When Dmytryk emerged from his prison term he did so with a new set
of principles. He suddenly saw the heavenly light, testified as a
friend of the HUAC,
praised its purposes and practices and denounced all who opposed it.
Dmytryk immediately found work as a director, and has worked all down
the years since. Adrian Scott, who came out of prison with his principles
intact, could not produce a film for a studio again until 1970. He
was blacklisted for 21 years. To assert that he and Dmytryk were equally
victims is beyond my comprehension.
(5)
Dalton Trumbo, letter to Albert
Maltz
(29th December, 1972)
I
confess that among those who turned informer there are two or three
whose deaths I once actually fantasized, and whom I still view with
nothing short of horror.
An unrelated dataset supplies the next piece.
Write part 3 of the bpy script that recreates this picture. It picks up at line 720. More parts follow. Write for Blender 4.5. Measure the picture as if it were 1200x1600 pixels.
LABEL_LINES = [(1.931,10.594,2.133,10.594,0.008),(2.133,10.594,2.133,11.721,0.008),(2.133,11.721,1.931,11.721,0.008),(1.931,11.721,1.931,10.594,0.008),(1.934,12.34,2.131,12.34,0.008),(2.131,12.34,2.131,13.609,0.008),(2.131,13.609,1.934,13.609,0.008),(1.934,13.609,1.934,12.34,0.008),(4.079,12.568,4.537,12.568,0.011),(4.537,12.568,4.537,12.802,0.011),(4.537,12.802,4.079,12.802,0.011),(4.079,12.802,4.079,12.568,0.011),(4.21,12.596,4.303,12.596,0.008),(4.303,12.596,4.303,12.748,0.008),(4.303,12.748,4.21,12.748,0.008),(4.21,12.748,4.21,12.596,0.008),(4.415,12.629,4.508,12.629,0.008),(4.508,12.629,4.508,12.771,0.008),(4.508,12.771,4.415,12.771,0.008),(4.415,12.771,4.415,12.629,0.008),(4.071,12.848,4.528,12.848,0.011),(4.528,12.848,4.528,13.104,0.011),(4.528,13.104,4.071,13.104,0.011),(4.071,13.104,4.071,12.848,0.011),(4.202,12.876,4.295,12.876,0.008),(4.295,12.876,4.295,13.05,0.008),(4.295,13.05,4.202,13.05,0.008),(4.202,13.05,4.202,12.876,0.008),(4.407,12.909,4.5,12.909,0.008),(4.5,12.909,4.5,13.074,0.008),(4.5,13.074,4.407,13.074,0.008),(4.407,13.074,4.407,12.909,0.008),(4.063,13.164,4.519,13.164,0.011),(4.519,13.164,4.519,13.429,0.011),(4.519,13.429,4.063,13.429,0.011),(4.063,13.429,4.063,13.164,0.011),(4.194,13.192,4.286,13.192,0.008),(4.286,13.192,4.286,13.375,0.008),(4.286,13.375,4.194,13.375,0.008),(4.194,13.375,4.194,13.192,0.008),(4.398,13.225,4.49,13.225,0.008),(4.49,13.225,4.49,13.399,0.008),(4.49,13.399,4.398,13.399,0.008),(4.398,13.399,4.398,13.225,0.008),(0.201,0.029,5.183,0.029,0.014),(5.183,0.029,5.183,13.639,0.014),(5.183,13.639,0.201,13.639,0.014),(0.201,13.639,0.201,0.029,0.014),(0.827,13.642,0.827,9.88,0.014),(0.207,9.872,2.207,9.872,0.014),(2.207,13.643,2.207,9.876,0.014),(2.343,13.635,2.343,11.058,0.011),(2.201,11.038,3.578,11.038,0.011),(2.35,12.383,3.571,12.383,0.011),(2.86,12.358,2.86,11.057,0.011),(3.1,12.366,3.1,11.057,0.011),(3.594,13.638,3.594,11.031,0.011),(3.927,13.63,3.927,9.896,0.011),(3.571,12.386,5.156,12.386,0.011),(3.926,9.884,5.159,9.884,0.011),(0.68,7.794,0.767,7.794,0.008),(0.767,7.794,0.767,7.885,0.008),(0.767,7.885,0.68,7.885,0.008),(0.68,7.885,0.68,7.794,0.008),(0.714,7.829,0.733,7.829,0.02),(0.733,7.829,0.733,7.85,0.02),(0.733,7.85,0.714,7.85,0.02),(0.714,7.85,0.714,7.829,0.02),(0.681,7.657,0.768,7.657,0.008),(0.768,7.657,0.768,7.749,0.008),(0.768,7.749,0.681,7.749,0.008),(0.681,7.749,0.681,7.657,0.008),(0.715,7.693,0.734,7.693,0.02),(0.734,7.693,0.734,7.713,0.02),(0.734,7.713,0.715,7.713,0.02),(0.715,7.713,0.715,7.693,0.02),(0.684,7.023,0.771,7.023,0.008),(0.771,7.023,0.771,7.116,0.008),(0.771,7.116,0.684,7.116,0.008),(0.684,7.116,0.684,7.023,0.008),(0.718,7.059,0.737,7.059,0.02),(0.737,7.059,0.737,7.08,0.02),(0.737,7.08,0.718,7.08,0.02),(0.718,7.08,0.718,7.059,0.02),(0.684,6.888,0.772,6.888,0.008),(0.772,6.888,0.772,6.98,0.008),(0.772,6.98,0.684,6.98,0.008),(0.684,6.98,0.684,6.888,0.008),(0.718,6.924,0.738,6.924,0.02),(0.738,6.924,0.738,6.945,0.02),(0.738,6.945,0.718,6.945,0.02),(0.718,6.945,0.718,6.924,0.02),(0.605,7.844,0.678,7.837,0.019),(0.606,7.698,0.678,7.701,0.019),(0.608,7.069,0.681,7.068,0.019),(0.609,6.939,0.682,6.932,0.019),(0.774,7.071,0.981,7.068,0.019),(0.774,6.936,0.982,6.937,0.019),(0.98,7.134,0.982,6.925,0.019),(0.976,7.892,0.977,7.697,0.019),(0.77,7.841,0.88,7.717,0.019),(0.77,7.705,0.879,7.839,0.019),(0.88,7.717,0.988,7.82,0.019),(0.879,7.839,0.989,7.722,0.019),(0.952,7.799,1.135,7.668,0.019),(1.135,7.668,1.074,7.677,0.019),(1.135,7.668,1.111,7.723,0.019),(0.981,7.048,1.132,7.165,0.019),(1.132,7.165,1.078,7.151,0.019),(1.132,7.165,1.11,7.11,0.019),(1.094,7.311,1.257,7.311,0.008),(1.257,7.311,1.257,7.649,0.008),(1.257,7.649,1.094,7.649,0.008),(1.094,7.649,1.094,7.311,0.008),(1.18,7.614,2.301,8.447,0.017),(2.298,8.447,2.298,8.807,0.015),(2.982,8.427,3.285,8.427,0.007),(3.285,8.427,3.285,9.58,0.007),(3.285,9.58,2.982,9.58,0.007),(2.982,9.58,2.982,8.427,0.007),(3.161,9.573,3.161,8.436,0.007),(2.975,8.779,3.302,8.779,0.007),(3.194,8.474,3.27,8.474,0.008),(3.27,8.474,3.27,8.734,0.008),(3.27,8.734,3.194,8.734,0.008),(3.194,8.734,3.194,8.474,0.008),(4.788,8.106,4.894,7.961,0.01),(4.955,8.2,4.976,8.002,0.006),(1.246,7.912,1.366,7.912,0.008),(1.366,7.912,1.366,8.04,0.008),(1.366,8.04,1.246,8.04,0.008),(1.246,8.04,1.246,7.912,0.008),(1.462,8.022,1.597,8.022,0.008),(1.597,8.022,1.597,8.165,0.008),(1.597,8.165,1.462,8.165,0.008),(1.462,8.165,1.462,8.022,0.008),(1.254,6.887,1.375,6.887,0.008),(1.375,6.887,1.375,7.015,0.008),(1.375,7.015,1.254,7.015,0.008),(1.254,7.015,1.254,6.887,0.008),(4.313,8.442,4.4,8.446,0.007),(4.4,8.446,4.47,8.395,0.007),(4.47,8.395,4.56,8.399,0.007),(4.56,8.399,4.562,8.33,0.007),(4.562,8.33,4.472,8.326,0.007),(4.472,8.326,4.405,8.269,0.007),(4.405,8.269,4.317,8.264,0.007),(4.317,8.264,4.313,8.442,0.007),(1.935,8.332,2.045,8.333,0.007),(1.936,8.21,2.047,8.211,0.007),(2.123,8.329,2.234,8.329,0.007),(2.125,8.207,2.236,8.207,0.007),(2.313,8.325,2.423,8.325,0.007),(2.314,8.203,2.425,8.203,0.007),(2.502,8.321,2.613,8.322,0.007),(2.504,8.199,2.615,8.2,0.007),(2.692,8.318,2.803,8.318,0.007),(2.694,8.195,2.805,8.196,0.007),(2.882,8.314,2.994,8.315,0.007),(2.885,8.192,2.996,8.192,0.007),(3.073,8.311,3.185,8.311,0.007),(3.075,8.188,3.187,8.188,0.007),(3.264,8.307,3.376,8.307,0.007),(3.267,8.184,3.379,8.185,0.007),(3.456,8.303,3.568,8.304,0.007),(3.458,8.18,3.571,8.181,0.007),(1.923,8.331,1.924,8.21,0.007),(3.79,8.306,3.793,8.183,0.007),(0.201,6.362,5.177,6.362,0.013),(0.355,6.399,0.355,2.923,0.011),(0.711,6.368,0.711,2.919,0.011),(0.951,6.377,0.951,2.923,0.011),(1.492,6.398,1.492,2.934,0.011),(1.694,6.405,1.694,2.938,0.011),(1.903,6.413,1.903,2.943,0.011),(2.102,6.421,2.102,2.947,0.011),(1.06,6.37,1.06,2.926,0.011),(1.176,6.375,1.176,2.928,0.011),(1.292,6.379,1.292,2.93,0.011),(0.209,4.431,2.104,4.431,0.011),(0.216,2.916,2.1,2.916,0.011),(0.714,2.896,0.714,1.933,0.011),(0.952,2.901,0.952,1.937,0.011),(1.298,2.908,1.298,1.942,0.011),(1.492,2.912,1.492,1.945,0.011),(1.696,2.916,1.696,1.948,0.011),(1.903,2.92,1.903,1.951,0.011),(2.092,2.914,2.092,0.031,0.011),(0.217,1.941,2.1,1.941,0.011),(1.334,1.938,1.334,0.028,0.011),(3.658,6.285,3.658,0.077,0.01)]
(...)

As for the others, I do not associate with
them and cannot bring myself to trust them.
In a country which, after a reasonable period of punishment, returns
murders and rapists to society on the humane theory that it is still
possible for them to become decent and even valuable citizens. I have
no intention of fanning the embers of justifiable hatred which burned
so brightly twenty-five years ago.
(6)
Dalton Trumbo, introduction to Johnny Got His Gun, when it
was republished in 1970.
Numbers
have dehumanized us. Over breakfast coffee we read of 40,000 American
dead in Vietnam. Instead of vomiting, we reach for the toast. Our
morning rush through crowded streets is not to cry murder but to hit
that trough before somebody else gobbles our share.
An equation: 40,000 dead young men = 3,000 tons of bone and flesh,
124,000 pounds of brain matter, 50,000 gallons of blood, 1,840,000
years of life that will never be lived, 100,000 children who will
never be born.
Let us use his same arithmetic for World War I; 9,000,000
dead young men equal 1,350,000,000 pounds of bone and flesh, 27,900,000
pounds of brain matter, 11,250,000 gallons of blood, 414,000,000 years
of life that will never be lived, and 22,500,000 children who will
never be born. The dry if imposing figure "9,000,000 dead"
seems a little less statistical when we view it from this perspective.